The Student Room Group

My heads ****ed , i dont know what to think at the monent... help please..

Right thanks for even clicking this i need some serious advice and fast!.

Me and my GF of a year are going through a rough patch at the moment to put it shortly.
She says shes fed up up having to nag me , and feels like my mum more than my girlfriend and says i need common sence.

We broke up , and got back together the next day

this is where the list of dogey stuff comes in....

Firstly when we were arguing she said " I dont know what i want anymore "
and has been saying that for the last 3 weeks ( even though most days were out together happy ETC , she still says it )

She also said when we broke up that she needed someone older and/or more mature than me.

As if that isnt enough to make someone uneasy / insecure enough the list goes on.

Her ex BF has started talking to her around the time that we broke up.

Hes been texting her a LOT always starting with stuff like " Hey babe " and finishing with lots of "x x x x x" 's.

He asked her to go watch his school footy team play a match , and she went on her own because her mate couldnt go with her because she was doing something.

I saw him in the street next day with his mate and they stared at me all the way down the road.

Weve stopped having sex since we broke up and got back together ( she says the reasons are that she feels fat which she moans about a lot , even though it didnt stop us before , she also says its because of whats going on with us at the moment )

She got a text a while ago saying the same sort of stuff , but it was from an unknown number , saying the same stuff as her ex has been saying to start / end his msg's " Heya baby " "xxxxxx" etc.
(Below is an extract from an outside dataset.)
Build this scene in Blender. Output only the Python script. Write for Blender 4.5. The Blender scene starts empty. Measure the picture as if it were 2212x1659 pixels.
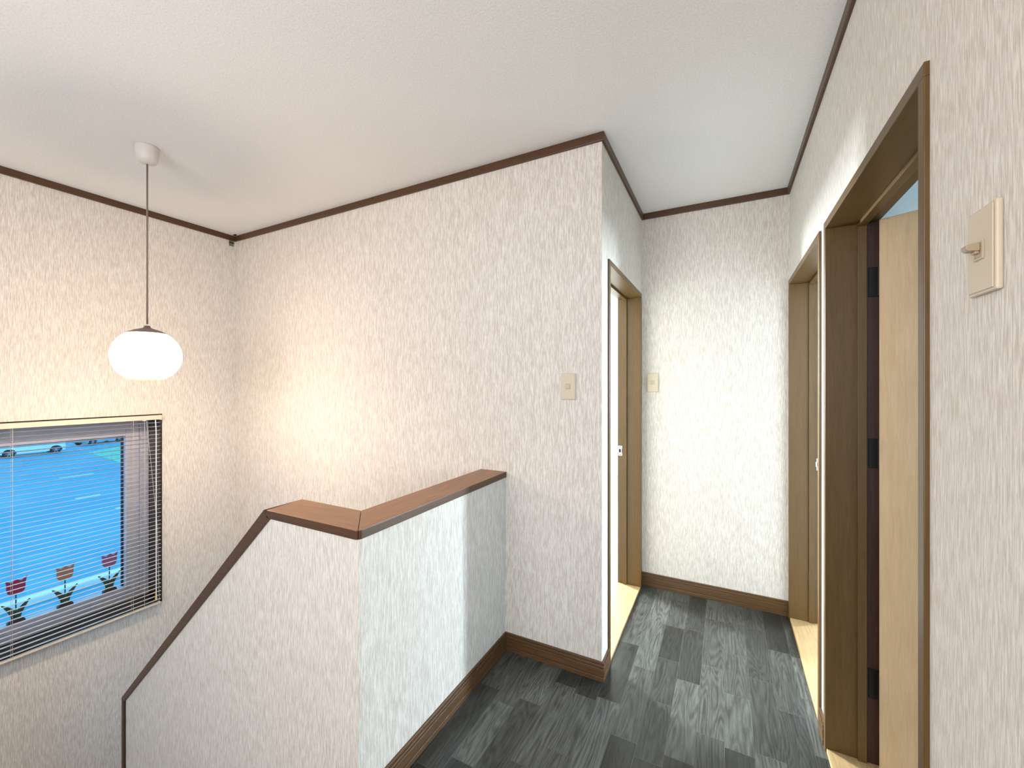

Then she got this ex's number in her phone about a day after. I asked her if it was him and she got in a piss and said no its not ETC.

She started talking to him again at one of her friends bday parties at a club.

Shes going to a party on saturday night and hes gonna be there.

She told me they were talking and he was buying her drinks and stuff.

Shes told me he cheated on her loads and she would never get back with him ( but with all of the above it sounds like a cover up to me )

what should i do? i want to talk to her about it as its ****ing me up , but she gets pissy most of the time when i ask her about stuff like this and says im accusing her , how can i talk to her without her feeling this.
Fast help is needed , thanks...

Reply 1

Dump her and move on :s

It sounds like you don't trust her, and probably with good reason if she's being defensive about her texts and in general, avoiding sex with you and you are continuously arguing. Why did you even get back together? Perhaps you're just going in different directions, try talking to her again and if she doesn't relent then leave her to it (though that is easier said than done).

Reply 2

oh and when i read one of her msgs from a girl mate erlier she gota Really funny and said stuff like "you dont just read other peoples txt's " etc
even though she reads mine without asking....
Saw a msg from her ex with " hey babe , what you doin? sorry i didnt tb the other night had no credit . xxxxx "

oh and she deletes her inbox / sentbox on a regular basis...

Reply 3

please , i need more help...

Reply 4

Sounds like she is just looking for excuses to get rid of you but when it finally comes to it she can't go through with it.


I think the first thing you both need to do is talk and ask each other what exactly do you both want.

Reply 5

im gonna talk about it when she gets back from visiting her cousins ( monday ) if it goes tits up and she gets really pissy , thats it i think , no matter how hards its gna be for me to do it , ive got to , i cant go on like this , i feel so ****e and scared.

Reply 6

She obviously doesnt know what she wants... you've been together a while, she probably doesnt know if she wants it to be really long-term, maybe a little bored, and attention from her ex is never going to help.

If shes that confused then shes obviously not 100% with you. make it easy for her and dump her.

Reply 7

I think the pair of you need to sit down and talk things through and come to some sort of amiable solution.

Dont sit there and critisise each other though. You should each bring to the table things that you love about the relationship and things you feel need to be worked on.

You also both need to agree that you wont blow up at each other during the conversation.

Reply 8

I think she wants you to dump her so she doesn't have to feel bad about being the dumper. What a bitch! Get rid quick

Reply 9

To be honest, you do not sound compatible for a relationship together. You both want different things out of a relationship. You both want someone to look after the both of you, you want a caring mother figure, and she wants a strong man.

My advise: I think you should break up.

Reply 10

Dump her before she dumps you; in deciding what she wants she is messing with your head in a big way and that ain't good.